Marshall asserted that Walker sees tenure reform as an attack on the philosophical strain of liberalism that undergirds “empirical thinking and new ideas,” especially in the scientific realm, and opined that as regards the system’s flagship university in Madison, the effect of the reforms would be “pretty much like just lighting [the campus] on fire.”
From Marshall’s Friday post, headlined “Scott Walker & The Haunting Terror of Knowledge” (bolding added):
[I]f you look closely at what Walker is doing there's no real budgetary imperative behind it. It's just a desire to destroy a great public institution for the sake of doing it, driven in part by right-wing ideology and in part by the palpable animus Walker himself holds to people who managed to get an education.

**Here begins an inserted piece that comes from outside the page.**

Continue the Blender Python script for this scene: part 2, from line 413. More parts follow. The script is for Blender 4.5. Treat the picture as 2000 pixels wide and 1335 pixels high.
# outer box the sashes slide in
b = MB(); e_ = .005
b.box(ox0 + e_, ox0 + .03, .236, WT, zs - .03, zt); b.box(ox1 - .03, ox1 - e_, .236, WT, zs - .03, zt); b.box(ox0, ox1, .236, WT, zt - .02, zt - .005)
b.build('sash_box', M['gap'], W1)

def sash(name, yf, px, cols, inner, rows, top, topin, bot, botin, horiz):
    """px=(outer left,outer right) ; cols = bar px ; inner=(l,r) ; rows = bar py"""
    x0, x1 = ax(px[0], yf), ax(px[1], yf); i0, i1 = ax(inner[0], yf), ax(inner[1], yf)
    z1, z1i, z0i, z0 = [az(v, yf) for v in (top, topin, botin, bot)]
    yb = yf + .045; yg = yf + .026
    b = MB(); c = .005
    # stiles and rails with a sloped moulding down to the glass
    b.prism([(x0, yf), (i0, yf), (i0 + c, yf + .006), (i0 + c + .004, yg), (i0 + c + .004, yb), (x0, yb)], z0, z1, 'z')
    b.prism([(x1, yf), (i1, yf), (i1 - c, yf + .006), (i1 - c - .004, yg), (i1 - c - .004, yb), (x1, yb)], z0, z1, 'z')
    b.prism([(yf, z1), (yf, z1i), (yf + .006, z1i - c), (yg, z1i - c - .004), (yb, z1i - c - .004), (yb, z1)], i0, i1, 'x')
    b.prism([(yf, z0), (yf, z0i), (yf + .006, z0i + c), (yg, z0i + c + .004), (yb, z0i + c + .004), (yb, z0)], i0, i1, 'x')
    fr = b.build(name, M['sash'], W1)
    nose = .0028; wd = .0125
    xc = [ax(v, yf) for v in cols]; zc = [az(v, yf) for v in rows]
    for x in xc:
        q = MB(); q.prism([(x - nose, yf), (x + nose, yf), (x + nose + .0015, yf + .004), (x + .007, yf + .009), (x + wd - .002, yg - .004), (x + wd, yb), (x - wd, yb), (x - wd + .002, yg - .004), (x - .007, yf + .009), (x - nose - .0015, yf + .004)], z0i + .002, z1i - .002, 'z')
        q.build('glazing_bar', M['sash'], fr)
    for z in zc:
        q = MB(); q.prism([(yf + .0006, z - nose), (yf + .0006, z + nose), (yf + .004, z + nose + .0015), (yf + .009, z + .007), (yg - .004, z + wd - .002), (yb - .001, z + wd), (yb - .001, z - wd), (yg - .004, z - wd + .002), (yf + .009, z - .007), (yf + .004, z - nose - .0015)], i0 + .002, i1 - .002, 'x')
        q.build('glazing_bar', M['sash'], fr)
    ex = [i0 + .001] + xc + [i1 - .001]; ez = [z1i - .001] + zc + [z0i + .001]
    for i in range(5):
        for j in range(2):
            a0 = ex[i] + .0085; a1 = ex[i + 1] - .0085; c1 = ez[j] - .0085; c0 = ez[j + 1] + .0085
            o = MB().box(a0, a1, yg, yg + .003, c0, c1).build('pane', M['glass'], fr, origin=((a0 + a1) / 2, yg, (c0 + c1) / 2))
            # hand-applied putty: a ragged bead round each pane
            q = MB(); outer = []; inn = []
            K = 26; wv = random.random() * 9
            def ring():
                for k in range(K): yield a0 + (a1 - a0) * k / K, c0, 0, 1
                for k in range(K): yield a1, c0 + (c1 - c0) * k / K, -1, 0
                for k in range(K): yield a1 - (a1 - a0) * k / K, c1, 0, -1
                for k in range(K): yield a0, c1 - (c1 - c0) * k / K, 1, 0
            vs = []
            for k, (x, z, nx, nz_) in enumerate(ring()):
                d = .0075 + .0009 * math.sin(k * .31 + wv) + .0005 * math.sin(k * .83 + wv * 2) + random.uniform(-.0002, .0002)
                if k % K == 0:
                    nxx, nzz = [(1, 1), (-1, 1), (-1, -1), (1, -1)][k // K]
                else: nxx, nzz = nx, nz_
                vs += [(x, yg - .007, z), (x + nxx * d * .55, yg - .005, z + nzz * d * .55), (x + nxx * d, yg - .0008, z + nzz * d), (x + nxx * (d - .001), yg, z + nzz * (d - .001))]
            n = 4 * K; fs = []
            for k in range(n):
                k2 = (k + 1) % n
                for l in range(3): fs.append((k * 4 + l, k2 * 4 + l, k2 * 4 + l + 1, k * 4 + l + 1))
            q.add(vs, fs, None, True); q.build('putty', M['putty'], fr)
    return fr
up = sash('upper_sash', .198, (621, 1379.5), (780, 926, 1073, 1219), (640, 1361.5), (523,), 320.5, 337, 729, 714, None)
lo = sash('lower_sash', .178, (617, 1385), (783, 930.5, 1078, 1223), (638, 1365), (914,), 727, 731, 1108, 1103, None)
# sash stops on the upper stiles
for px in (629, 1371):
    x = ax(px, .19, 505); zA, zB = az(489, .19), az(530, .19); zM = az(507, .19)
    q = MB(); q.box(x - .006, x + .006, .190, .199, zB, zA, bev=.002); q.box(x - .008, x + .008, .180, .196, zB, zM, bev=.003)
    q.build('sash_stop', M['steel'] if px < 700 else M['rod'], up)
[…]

A big part of what is happening here is that, to people like Walker, Madison is an anchor of Wisconsin liberalism. But not just liberalism in the partisan political sense, also scarier things like empirical thinking and new ideas. And it's not just the humanities. What really comes out in this article is how much of the scythe is aimed at the sciences…
…Research universities throw off huge amounts of economic development and affluence from this kind of basic and applied research…So what occurred to me reading this stuff was that as big a bummer [as] this is for Wisconsin, there's a huge poaching opportunity for pro-science states who want to grab these people up, or just states with political leaders who aren't so afraid of science…
At the end of the day, the people of Wisconsin aren't victims here. They elected Walker and his no less aggressive GOP legislatures. Indeed, they've reelected them, albeit in low turnout off year elections. But the University of Wisconsin is a great public institution. Indeed, it is one of the first models of the American research university…
The country will get along okay without a great University of Wisconsin. But these great universities are public trusts. This really is pretty much like just lighting it on fire.